Il paroît par d’autres passages, que cette espece d’habillement étoit quelquefois magnifique ; & que les princes en portoient. C’est ainsi que le roi de Ninive se dépouilla de sa robe ou de son adoret, & se couvrit d’un sac, à la prédication de Jonas. Jonas, iij. 6. Josephe dit, que le vêtement qu’Achan déroba étoit un habillement royal, tout tissu d’or, l. V. c. j.

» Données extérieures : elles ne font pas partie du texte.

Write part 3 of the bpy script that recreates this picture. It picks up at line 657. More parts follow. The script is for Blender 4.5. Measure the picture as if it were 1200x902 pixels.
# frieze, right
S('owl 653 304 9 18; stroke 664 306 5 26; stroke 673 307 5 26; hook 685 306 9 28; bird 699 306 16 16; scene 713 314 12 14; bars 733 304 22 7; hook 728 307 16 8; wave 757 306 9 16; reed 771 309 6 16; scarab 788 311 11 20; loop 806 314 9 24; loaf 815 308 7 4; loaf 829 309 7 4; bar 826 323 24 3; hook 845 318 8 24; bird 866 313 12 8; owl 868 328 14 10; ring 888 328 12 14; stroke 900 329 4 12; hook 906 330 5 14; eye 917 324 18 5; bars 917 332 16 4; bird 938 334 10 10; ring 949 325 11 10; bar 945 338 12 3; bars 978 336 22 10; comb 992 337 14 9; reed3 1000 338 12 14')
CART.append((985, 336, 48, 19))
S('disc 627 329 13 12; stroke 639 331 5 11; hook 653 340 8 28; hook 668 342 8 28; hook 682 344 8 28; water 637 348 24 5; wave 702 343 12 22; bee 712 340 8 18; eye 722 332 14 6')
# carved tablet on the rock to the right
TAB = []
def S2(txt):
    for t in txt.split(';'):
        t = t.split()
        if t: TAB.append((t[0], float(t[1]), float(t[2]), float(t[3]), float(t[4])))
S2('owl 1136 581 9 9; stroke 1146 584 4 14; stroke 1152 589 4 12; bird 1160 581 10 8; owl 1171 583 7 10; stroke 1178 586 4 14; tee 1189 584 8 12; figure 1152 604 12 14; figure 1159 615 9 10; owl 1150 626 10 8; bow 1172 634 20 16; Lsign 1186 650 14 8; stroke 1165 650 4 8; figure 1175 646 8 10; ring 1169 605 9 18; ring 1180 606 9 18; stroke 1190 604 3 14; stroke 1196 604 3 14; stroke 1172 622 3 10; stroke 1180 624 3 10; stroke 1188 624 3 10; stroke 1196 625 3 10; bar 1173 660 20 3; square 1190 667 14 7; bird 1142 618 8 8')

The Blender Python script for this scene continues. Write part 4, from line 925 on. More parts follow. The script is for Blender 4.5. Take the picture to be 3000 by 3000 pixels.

Les anciens conviennent tous, que ces habillemens babyloniens étoient de diverses couleurs ; mais quelques écrivains croient qu’on les fabriquoit ainsi de différentes couleurs ; d’autres qu’on les brodoit ; d’autres enfin, qu’ils étoient peints : Silius Italicus est du sentiment des premiers :

Vestis spirantes referens sub tegmine vultus,
Quæ radio cœlat Babylon. L. XIV.

Martial favorise la pensée de ceux qui sont pour la broderie :

Non ego prætulerim Babylonica picta superbè
Texta, Semiramia quæ variantur acu.

L. VIII. Epigr. 28.

Pline semble être de la derniere opinion : Colores diversos picturæ intexere Babylon maximè celebravit, & nomen imposuit, l. VIII. c. xlviij. & Apulée, Florid. l. I. s’exprime de la même maniere. La vulgate nomme ce vêtement pallium, coccineum, un manteau, ou une robe d’écarlate ; ce qui ne paroît guere conforme aux termes de l’original. (Le chevalier de Jaucourt.)

Vêtement des Chrétiens, (Hist. ecclés.) dès que le Christianisme eût fait des progrès chez les gens du monde, les conseils des apôtres ne furent plus écoutés sur la parure. Jesus-Christ, selon S. Luc, vij. v. 25. disoit noblement à ses disciples : « Ceux qu’on voit vêtus d’habits riches, sont dans les palais terrestres, où regnent les fausses idées du beau & de la gloire, la flatterie, & l’encens ». L’expression μαλακοῖς, dont se sert S. Matthieu, xj. 8. désigne tout ce qui sent la délicatesse en matiere de meubles, d’habits, & de lits plus mollets que le sommeil ; mais vainement S. Pierre, I. Ep. iij. 3. & S. Paul, I. Tim. j. 9. condamnerent l’attachement à la parure dans les femmes ; elles ne purent quitter cet usage, & firent succéder les ajustemens somptueux aux simples habits blancs qu’elles trouvoient trop modestes. Les peres de l’Église fulminerent contre ces excès, & la plûpart employerent pour les censurer des termes & des idées outrées. Quelques-uns néanmoins se contenterent de représenter qu’il vaudroit mieux laisser ces habits chargés de fleurs semblables à un parterre, à ceux qui se sont initiés aux mysteres de Bacchus ; & qu’il falloit abandonner les broderies d’or & d’argent aux acteurs de théatre ; mais S. Clément d’Alexandrie, est celui de tous qui a parlé avec le plus de bon sens contre le luxe des vêtemens. Il ne condamne que les déreglemens en ce genre, & ne voit point de nécessité à un chrétien, de retrancher tout à-fait la coutume d’avoir dans l’occasion un habit riche. Il est permis, dit-il, à la femme de porter un plus bel habit que celui des hommes ; mais il ne faut pas qu’il blesse la pudeur, ni qu’il sente la mollesse. Poedag. l. III. p. 245.

Les payens, & même leurs poëtes comiques, n’avoient pas été plus heureux que les peres, à tenter d’arracher du cœur des femmes, le goût de la parure. On peut voir dans Aristophane, une description de l’appareil de leurs ajustemens avec les noms bisarres qu’on leur donnoit, & qui peuvent exercer long-tems les littérateurs les plus consommés dans la langue grecque : tout cela n’a servi de rien ; c’est une entreprise à abandonner. Voyez Coeffure, Hennin, Habits, Souliers, Sandales, Jarretieres, Periscalés, &c. (D. J.)